Mr. Denison says it was highly stressful because the money is so crucial to the CPP's 18 million members.

"It was an incredibly difficult time for all of us at CPP Investment Board, seeing the value of the portfolio erode essentially day by day as we went through the fall of 2008 and the first quarter of 2009," he says. "We were in the headlights at that time. It wasn't easy. We were criticized by a number of people, including on the floor of the House of Parliament."

In life after the CPPIB, Mr. Denison has swapped "having one thing dominate my time" with a new approach to work with four elements: corporate boards, non-profit and charitable boards, public sector or policy initiatives like task forces, and playing a role with a university.

Evidently, once a portfolio manager, always a portfolio manager.

"Having been in the investment industry for a while, thinking about it as a portfolio comes naturally and thinking about diversification comes naturally as well," Mr. Denison says.

THE TROUBLE WITH PRPPs David Denison says the federal government's proposed new pension program for Canadians will have a limited impact without design changes.

The former CEO of the $170-billion Canada Pension Plan Investment Board said the proposed pooled retirement pension plan (PRPP) needs to be set up as a mandatory scheme except for those who actively opt out, saying he worries too few will participate at a level needed to make a meaningful change to retirement incomes.

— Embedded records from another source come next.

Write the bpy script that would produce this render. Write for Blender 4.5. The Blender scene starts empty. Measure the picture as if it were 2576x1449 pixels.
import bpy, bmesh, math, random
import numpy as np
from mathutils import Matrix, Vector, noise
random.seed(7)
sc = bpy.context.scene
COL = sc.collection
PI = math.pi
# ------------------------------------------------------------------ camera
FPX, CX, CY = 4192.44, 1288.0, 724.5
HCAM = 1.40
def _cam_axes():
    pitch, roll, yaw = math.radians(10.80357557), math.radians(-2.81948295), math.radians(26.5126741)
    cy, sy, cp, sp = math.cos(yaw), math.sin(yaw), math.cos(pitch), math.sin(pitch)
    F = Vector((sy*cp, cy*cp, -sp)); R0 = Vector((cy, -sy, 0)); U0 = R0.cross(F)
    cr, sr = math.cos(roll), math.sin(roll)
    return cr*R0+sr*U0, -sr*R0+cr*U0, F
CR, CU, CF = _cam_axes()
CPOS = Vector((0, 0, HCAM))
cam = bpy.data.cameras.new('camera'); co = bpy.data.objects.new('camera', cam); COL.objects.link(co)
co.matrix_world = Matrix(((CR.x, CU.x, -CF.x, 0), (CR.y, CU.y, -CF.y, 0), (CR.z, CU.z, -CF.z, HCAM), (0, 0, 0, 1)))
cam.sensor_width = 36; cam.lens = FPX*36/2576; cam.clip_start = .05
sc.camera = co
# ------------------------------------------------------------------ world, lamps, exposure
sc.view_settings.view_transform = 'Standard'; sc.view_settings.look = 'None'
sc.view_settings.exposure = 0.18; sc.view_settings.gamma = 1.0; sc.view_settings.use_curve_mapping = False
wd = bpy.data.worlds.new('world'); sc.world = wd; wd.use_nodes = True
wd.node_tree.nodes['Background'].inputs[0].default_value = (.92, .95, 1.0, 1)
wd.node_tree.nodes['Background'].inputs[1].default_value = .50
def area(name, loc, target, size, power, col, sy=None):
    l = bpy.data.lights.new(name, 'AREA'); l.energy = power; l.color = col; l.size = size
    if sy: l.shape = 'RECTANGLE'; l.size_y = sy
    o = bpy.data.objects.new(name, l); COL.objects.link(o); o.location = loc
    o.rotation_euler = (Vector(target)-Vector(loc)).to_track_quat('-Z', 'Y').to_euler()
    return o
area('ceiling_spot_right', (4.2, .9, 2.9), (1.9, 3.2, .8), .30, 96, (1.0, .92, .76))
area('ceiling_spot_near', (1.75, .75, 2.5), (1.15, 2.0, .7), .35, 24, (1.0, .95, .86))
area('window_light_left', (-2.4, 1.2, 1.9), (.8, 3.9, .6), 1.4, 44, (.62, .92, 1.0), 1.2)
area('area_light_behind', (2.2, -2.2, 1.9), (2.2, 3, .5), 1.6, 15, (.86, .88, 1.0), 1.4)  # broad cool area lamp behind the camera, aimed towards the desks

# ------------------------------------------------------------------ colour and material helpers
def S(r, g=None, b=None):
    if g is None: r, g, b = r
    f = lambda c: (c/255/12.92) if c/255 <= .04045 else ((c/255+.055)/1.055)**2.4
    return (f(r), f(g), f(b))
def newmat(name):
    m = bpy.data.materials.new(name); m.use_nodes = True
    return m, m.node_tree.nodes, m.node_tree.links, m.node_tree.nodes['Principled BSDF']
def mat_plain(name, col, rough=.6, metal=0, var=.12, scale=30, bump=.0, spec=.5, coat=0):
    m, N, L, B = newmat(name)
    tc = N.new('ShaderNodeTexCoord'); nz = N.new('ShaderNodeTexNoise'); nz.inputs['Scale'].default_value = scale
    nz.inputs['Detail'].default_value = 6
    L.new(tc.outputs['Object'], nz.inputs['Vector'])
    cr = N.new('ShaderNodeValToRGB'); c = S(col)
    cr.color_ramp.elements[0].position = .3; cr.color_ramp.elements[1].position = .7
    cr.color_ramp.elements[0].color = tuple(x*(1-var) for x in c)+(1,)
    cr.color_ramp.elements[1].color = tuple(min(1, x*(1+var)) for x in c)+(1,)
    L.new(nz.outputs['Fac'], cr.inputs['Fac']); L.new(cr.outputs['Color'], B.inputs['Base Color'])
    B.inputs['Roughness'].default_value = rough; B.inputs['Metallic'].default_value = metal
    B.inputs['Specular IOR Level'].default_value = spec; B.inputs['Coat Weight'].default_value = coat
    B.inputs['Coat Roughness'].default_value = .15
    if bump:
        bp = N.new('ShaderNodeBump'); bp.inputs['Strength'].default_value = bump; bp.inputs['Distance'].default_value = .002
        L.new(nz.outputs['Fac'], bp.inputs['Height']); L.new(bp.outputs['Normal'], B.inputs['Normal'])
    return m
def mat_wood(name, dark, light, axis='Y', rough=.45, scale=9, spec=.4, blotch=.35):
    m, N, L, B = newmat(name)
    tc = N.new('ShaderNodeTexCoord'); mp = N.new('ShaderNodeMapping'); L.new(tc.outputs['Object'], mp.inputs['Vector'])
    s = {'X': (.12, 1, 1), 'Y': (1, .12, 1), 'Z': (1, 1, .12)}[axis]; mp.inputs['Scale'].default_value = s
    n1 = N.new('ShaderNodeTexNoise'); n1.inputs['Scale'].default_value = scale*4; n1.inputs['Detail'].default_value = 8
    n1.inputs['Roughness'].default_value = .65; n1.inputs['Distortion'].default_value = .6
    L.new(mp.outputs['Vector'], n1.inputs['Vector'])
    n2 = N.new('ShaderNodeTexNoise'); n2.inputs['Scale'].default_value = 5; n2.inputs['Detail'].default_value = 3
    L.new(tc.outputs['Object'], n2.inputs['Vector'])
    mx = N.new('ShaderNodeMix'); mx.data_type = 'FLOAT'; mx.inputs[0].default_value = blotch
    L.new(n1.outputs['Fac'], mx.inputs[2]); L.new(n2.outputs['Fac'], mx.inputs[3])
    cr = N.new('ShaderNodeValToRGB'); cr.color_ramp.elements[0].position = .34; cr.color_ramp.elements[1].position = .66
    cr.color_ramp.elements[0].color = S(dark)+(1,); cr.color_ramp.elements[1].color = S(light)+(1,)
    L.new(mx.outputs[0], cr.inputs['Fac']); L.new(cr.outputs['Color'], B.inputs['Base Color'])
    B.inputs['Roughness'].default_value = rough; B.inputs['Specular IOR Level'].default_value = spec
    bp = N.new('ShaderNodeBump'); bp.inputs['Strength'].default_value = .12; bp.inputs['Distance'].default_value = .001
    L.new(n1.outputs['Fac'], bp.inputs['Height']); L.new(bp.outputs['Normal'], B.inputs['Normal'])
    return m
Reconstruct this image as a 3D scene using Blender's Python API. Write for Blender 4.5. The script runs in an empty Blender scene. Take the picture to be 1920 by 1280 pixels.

"As they are designed right now, I don't think they'll make an impact – I don't think they'll lead to huge change," he said.

PRPPs must also be designed with appropriate default investment options, so people get steered into appropriate choices, he says, and must be offered at wholesale investment management prices so investors can save significantly more than investing on their own.

While Quebec has opted to set up a PRPP program, most provinces, including Ontario, are sitting on the sidelines and have not committed to the idea. Mr. Denison is worried politicians may let the issue slip away simply because it is a difficult one to address.

"I think there's still a window of opportunity to substantially improve the retirement savings amounts of Canadians," he said. "It would be a terrible shame if we let this opportunity slide with all this work that's been done."

Although he has retired after seven years overseeing the Canada Pension Plan holdings, Mr. Denison has not lost interest in the fate of the country's public pension and retirement system. If anything, his departure from CPPIB has given him more latitude to argue that a demographic bulge of future retirees, combined with longer life expectancies and a poor ability to save, all signal a looming crisis.

Mr. Denison stops short of endorsing an expansion of the CPP as a better option, but notes it would be an easy way of ensuring the goal of improved pension coverage is met. "There's no doubt to that outcome."

Janet McFarland

CURRICULUM VITAE

Beginnings

Born in Gander, Nfld., where his father was stationed as an airport meteorologist. Raised in Montreal, then moved to St. Catharines, Ont., in his mid-teens and finished high school in Toronto. He's 60 years old.

Home life

Lives in Toronto with his wife. Has a son, 19, who is in university, and a daughter, 18.

Career

With a mathematics and education degree from the University of Toronto, he taught high school math for six years at Cardinal Newman high school in Toronto. Quit after realizing he no longer had a passion for teaching, and completed his CA designation.

Worked for a variety of investment firms, including at Merrill Lynch in the 1980s when he was posted to Europe and the Middle East.

Joined mutual fund giant Fidelity in 1995 and later became head of Fidelity Canada.

In 2005 was named CEO of the Canada Pension Plan Investment Board. Retired in June.

Passion

Has run daily for 37 years, typically at 4:30 a.m., and chooses hotels around the world that are well-located for good morning jogs. Tries never to run in indoor gyms, but gave in during a trip to Sao Paulo, Brazil, after staff stopped him at the door and insisted it was unsafe to run outside in the dark.